The country’s ministry of industry and information technology said the news rule was aimed at cracking down on pornography.
The ministry issued the new guidelines to local authorities on February 8 and lifted a ban imposed in December on individuals acquiring .cn domain names, state media said on Tuesday.
US pressure
The state-sanctioned Chinese group that assigns domain names froze registration of individuals after government media accused it of failing to check whether their sites provided pornographic content.
The new regulations come as Beijing is in talks with Google Inc about whether the US-based internet search giant will be allowed to continue operating in China after it said it would no longer cooperate in web censorship.
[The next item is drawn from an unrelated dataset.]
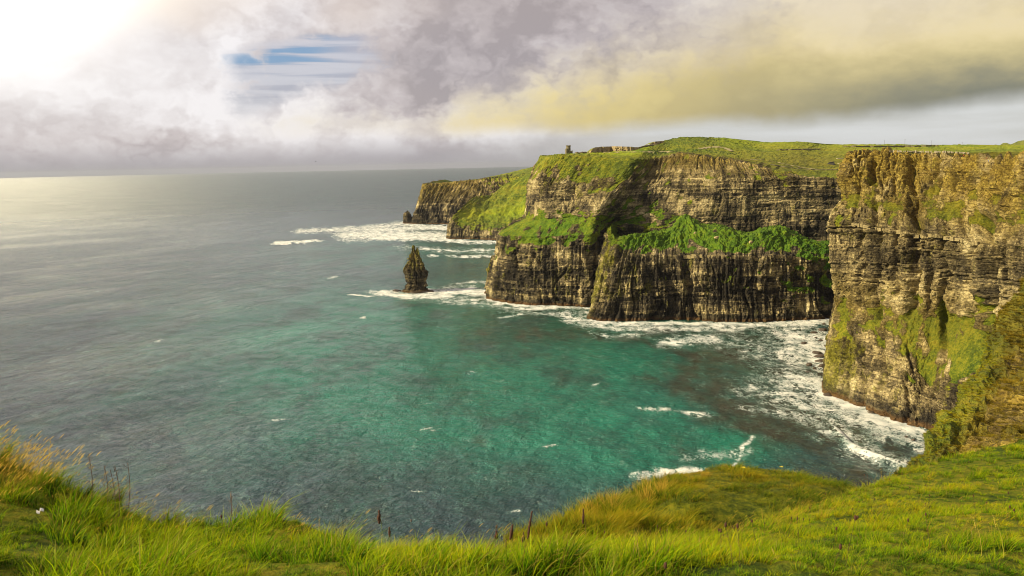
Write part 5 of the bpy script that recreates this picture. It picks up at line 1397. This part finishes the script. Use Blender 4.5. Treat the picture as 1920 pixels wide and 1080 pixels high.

Recently the US stepped up pressure on Beijing to break down its vast system of web controls – the so-called Great Firewall of China – for the more than 380 million people now online in the country.
Washington issued those calls after Google said last month it was considering pulling out of China over cyber-attacks and Chinese government censorship of its search results.
China has the world’s biggest online population, and the government operates the world’s most extensive system of web monitoring and filtering.
The government says it censors the web to curb “unhealthy” content including porn and violence, but critics counter it is mainly trying to prevent the posting of information that challenges the ruling Communist Party.
Intimidation
Authorities have launched repeated crackdowns on online pornography and the government says nearly 5,400 people were detained last year.
Following Tuesday’s announcement, media rights watchdog Reporters Without Borders said the Chinese government was trying to scare people offline.
“These new regulations represent a very disturbing step backwards for the Chinese internet,” the group said in a statement.
“The pretext of combating pornography does not hold. The aim is to tighten political control and get internet users to censor themselves by bringing them face-to-face with their censors or their agents.
“What netizen will dare to criticise the regime after meeting the person who could put them behind bars for one wrong word?” the statement said.
An online poll by admin5.com, an internet industry website, showed more than 70 per cent of 1,300 respondents would not register a .cn address, despite the lifting of the ban, the Global Times, a Chinese daily close to the government, reported Wednesday.